Labour's Brexit disarray

The Guardian reports that once more members of Labour’s shadow cabinet are at loggerheads over whether Britain can hope to remain in the customs union when it leaves the EU.

They say that Barry Gardiner, the shadow trade secretary, has argued that the only option open to the UK would be a Turkey-style customs agreement, but claimed that such a deal would be “a disaster” as it would leave the UK in a weak position:

However, the shadow Brexit and foreign secretaries, Keir Starmer and Emily Thornberry, have told senior Labour colleagues that Britain could negotiate a better deal than Turkey and should be trying to do so.

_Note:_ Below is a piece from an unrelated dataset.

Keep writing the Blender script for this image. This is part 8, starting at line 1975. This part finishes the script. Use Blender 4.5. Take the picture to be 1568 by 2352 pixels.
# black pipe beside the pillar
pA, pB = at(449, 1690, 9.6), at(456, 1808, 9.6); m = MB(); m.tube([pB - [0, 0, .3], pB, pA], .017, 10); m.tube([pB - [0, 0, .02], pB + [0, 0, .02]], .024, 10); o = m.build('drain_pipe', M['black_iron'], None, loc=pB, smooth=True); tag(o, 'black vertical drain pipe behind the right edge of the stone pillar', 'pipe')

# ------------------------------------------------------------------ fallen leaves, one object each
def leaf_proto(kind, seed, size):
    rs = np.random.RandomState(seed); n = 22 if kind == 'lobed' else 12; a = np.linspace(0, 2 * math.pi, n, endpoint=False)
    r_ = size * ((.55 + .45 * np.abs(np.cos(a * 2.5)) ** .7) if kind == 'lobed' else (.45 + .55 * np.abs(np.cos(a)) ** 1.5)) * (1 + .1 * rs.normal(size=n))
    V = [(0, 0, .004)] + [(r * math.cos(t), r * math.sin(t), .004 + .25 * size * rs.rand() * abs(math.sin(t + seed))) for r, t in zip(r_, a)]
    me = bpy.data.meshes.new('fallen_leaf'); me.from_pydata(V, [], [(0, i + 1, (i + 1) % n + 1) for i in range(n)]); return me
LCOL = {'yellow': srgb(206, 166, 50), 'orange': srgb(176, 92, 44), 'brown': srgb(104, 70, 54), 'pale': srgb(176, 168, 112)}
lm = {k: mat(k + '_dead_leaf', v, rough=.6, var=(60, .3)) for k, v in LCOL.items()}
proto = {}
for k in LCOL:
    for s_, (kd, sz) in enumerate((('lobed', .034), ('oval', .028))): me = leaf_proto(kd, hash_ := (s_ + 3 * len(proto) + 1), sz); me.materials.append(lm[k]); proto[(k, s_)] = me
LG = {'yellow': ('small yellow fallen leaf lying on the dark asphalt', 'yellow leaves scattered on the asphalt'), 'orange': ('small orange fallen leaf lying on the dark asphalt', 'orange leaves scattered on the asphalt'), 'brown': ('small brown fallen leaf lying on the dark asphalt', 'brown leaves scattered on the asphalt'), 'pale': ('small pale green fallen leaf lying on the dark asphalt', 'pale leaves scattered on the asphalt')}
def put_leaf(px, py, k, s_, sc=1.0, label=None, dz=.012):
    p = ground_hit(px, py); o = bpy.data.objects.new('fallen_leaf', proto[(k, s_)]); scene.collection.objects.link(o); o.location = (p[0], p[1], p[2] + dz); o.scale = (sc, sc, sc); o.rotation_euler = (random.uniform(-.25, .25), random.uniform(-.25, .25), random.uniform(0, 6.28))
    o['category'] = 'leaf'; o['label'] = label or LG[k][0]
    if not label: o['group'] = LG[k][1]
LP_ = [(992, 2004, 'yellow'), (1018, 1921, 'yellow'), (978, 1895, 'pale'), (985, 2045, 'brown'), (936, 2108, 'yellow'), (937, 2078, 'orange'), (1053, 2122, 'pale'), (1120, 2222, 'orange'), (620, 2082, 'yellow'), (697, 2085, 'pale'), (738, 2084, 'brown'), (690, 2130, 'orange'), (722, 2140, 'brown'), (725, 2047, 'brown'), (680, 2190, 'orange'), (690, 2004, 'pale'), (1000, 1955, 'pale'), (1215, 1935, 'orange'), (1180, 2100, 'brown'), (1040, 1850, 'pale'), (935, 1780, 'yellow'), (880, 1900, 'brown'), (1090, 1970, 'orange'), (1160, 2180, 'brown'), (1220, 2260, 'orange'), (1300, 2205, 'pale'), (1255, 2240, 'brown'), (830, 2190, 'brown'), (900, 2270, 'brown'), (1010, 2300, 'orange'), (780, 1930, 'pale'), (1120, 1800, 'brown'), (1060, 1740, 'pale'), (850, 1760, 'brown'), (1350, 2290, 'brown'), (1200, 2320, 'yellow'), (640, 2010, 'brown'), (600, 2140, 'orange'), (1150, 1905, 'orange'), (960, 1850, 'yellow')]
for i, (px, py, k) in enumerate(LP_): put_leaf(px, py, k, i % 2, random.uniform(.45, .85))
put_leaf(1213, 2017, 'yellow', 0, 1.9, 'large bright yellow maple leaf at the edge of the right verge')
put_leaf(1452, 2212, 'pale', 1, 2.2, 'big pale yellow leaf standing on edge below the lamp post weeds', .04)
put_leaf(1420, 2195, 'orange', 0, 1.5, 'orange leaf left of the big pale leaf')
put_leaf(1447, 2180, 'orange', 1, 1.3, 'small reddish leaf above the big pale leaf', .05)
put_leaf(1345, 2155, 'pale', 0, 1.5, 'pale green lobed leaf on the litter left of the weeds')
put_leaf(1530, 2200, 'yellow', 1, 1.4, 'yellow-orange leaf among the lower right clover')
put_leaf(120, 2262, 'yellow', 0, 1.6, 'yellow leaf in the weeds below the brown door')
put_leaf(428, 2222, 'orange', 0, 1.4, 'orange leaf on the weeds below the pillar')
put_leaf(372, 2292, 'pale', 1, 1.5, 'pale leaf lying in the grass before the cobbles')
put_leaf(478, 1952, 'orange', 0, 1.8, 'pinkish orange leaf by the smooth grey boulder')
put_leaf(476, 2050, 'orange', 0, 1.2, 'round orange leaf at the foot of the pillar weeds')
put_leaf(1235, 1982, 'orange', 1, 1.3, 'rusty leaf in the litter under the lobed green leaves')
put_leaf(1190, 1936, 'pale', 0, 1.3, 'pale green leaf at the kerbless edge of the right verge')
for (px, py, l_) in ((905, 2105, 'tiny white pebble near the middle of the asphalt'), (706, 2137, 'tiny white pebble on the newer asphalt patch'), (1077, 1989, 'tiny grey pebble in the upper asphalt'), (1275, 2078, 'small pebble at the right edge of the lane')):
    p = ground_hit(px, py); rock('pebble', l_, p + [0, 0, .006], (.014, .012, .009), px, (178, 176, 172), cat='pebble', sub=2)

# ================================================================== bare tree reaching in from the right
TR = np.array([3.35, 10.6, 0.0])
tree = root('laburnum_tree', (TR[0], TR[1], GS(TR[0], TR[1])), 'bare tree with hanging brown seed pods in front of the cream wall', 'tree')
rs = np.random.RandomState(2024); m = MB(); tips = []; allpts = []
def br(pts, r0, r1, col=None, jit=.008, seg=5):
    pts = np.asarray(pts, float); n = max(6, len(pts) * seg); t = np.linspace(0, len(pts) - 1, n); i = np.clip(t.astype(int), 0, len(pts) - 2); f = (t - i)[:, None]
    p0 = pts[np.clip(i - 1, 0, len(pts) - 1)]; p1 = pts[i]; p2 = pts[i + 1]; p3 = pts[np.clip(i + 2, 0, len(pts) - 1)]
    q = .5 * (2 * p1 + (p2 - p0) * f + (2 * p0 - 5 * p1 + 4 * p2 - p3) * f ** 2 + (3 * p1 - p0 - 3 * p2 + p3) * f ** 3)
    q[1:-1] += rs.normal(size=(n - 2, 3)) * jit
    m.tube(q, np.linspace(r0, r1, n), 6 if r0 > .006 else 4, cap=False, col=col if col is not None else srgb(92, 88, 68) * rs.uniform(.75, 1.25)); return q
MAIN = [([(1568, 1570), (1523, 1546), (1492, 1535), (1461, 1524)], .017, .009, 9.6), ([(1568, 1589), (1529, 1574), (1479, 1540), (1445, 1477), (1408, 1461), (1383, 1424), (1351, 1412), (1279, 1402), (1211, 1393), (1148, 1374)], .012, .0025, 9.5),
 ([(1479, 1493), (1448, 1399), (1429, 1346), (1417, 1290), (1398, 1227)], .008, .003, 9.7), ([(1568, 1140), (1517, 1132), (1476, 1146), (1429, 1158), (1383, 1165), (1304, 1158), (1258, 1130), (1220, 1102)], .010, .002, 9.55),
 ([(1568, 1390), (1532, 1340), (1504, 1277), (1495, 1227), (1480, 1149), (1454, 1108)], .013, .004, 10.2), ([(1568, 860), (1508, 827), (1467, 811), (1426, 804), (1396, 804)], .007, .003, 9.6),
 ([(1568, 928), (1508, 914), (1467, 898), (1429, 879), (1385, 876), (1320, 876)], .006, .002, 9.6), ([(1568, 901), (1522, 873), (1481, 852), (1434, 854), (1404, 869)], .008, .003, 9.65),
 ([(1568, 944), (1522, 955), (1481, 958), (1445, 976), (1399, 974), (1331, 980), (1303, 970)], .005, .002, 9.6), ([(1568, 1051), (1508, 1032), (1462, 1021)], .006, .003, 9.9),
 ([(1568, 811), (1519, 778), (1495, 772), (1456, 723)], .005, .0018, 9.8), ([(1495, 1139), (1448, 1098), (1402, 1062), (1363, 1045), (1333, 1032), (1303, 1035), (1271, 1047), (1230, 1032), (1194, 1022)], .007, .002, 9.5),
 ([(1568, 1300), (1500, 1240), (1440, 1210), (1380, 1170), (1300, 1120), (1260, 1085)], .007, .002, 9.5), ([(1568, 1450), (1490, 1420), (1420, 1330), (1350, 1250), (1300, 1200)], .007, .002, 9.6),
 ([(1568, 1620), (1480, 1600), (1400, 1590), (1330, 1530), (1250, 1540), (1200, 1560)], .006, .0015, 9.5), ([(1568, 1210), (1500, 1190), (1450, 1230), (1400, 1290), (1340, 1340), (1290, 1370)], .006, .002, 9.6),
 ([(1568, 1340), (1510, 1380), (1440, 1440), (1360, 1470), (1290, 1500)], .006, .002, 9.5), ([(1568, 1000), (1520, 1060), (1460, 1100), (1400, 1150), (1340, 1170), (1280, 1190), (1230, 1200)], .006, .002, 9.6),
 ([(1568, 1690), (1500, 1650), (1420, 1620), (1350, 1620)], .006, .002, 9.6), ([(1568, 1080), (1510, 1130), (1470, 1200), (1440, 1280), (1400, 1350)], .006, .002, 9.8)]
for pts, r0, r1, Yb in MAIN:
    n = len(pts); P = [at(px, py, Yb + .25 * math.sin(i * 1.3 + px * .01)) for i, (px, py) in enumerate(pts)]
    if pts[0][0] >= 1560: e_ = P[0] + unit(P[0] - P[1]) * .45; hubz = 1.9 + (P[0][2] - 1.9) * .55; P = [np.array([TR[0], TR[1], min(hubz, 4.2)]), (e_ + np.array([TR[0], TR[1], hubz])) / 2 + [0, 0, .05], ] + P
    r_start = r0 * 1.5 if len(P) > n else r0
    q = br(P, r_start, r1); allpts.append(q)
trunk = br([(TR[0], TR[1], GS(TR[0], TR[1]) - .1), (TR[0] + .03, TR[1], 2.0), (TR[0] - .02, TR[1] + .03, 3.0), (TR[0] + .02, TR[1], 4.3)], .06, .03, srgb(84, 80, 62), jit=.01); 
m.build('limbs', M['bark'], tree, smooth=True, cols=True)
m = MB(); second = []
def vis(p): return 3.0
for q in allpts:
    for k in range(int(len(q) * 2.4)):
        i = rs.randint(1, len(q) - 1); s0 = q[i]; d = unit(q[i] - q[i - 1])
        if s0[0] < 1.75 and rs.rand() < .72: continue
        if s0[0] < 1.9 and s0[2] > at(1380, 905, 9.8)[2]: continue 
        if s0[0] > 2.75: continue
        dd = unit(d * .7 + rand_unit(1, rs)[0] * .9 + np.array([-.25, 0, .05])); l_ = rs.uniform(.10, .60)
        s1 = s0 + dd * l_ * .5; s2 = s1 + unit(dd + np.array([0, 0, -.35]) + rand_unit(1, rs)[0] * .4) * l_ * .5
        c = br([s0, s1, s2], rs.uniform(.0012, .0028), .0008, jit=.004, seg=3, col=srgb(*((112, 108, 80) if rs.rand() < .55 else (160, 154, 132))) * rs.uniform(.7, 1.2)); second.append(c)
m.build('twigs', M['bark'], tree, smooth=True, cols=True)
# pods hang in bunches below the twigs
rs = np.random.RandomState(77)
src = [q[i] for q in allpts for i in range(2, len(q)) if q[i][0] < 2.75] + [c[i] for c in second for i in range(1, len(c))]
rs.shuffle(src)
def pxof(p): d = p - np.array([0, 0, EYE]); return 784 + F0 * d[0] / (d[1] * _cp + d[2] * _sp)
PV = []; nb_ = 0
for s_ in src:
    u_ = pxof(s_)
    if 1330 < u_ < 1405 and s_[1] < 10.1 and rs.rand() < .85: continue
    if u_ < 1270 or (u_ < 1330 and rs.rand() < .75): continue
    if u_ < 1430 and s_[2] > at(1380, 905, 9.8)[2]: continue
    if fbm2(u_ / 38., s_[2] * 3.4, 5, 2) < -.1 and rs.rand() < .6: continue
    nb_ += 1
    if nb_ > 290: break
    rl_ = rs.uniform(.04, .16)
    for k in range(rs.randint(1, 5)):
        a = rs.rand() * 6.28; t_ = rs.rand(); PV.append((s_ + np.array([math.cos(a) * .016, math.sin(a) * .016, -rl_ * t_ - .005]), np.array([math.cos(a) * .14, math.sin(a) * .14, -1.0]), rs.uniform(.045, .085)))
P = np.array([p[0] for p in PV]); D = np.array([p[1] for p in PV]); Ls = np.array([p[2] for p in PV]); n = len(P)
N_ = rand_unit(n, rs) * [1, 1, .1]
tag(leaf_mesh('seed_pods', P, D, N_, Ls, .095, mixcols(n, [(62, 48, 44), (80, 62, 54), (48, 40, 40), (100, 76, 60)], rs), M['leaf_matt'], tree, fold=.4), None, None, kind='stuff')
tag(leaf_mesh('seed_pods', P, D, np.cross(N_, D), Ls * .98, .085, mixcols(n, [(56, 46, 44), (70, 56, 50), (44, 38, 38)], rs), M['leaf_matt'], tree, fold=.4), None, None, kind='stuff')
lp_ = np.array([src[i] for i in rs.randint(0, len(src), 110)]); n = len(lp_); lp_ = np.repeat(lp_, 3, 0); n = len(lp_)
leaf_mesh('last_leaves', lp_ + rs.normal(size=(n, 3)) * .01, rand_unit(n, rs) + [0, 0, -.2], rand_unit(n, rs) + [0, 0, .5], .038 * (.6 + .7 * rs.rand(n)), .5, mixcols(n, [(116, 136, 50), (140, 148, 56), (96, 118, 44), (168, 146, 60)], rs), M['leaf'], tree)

They have said that negotiating a form of membership of the customs union, under which European countries negotiate trade deals collectively and have a common external tariff, must be kept on the table.

One shadow cabinet member told the Guardian that they were surprised Gardiner had made his comments publicly as the issue “was not settled” within the Labour party.

They revealed that Starmer and Gardiner had clashed over the positioning in meetings – with the issue creating tensions around the shadow cabinet table.

Another member of Jeremy Corbyn’s top team claimed the shadow trade secretary must have been speaking in a personal capacity “because that is not Labour party policy”. They claimed Starmer would be furious about the intervention, and profoundly disagreed with his colleague.

What exactly Labour policy is may be open to question. Former Welsh Government Minister, Leighton Andrews tweeted the actual Labour Conference policy on Brexit, which bears no resemblance to anything that Jeremy Corbyn or any of the factions within his shadow cabinet are saying.

It is clear from Leighton's twitter feed that he is growing increasingly frustrated at the May-Corbyn alliance on Brexit. At one stage he retweets a Labour Peer, who lamented: 'This is dreadful - Labour now has the same immigration policy as UKIP and a harder Brexit policy than the Tories', and has even advocated that Welsh Labour should split off from the UK party.

Labour's disarray on this issue is growing by the day, not only are they failing to represent the views of their members and those who voted for them, not only are they failing to provide an opposition, but it appears that they are hand-in-glove with the Tory Government on pursuing a hard Brexit.

No wonder sensible members like Leighton Andrews are in despair.